The protection of confidential information through the use of confidentiality rings or clubs is well established in English law. They are typically put in place in competition cases or cases involving trade secrets or intellectual property rights. 

However, the Irish courts have historically been reluctant to curtail discovery rights in this way. One argument against their use is that they are not necessary as parties to litigation, as part of the discovery process, impliedly undertake to only use information exchanged on discovery for the proceedings at hand. However, the reality is that a party who sees commercially sensitive information cannot “unsee” it and may therefore gain a commercial advantage.

COMPETITION DISPUTES

In a recent judgment on an application for discovery in a competition dispute, Goode Concrete v CRH plc, the Irish High Court accepted that it has an inherent power to establish a confidentiality ring where appropriate. When deciding whether to do so, the Court must balance the interests of both parties to the litigation: the plaintiff’s right to have access to the information needed to progress its claim and the defendant’s right to protect its business interests from possible abuse of discovered materials. 

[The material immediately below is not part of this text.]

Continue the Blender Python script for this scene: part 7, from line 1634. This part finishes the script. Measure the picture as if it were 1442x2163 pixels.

A key factor in the decision to grant a confidentiality ring in Goode Concrete was that that the dispute between the parties, competitors in the concrete sector, involved competition law. The Court noted that it is increasingly becoming standard practice in other jurisdictions to use confidentiality rings in competition proceedings to avoid discovery being used “as a commercial weapon”. Also, the information sought on discovery from CRH plc concerned its commercial strategy, pricing strategy and cost base.

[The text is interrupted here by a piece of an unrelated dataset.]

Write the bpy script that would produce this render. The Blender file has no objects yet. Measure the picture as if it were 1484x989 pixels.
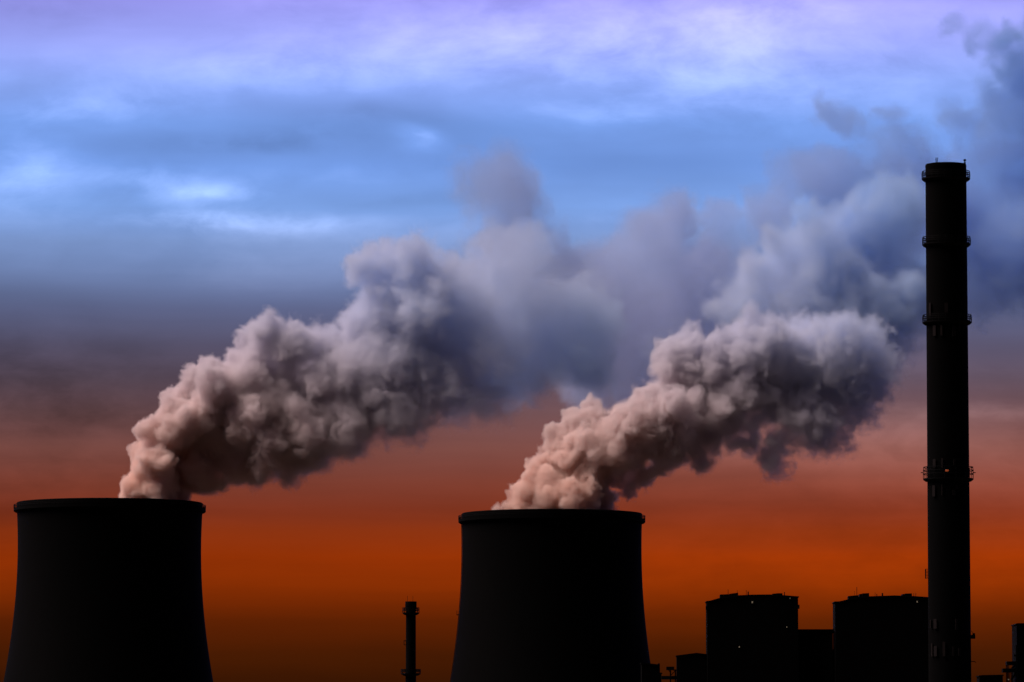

The Court said it could not encourage a situation where a defendant is pressured into allowing litigation against it to continue to trial, rather than disclosing information that might end the proceedings, out of a concern that the disclosure of the information to a competitor could put its entire business at risk. The plaintiff in such a situation might suffer a legal loss, but a commercial win because it would have gained access to valuable commercial information from a competitor.

PROCUREMENT DISPUTES

Procurement disputes raise similar concerns as bidders often have to reveal their business plans, methods and pricing strategies as part of the tender process. In its recent judgment in Word Perfect Translation Services Ltd v The Minister for Public Expenditure and Reform (No 2), the Court of Appeal commented that public policy would be impaired, perhaps even jeopardised, if a disappointed bidder could seek highly sensitive tender documentation relating to a competitor on discovery in a subsequent challenge to the tender process. This is particularly so in framework tendering where there are only a small number of bidders who are likely to be business rivals in constant competition with each other for tender awards.

In that case three competitors tendered for a public procurement contract. A disappointed bidder later challenged the bidding process and sought discovery of particular sections of its rival’s winning tender document. The Court granted the discovery request in part only, but directed that only named solicitors and counsel retained by the disappointed bidder would be permitted to see the material in question.

The decision in Goode Concrete is under appeal, but commercial entities can be reassured that the Irish courts are developing procedures to protect the disclosure of certain information which might give a competitor an unfair commercial advantage.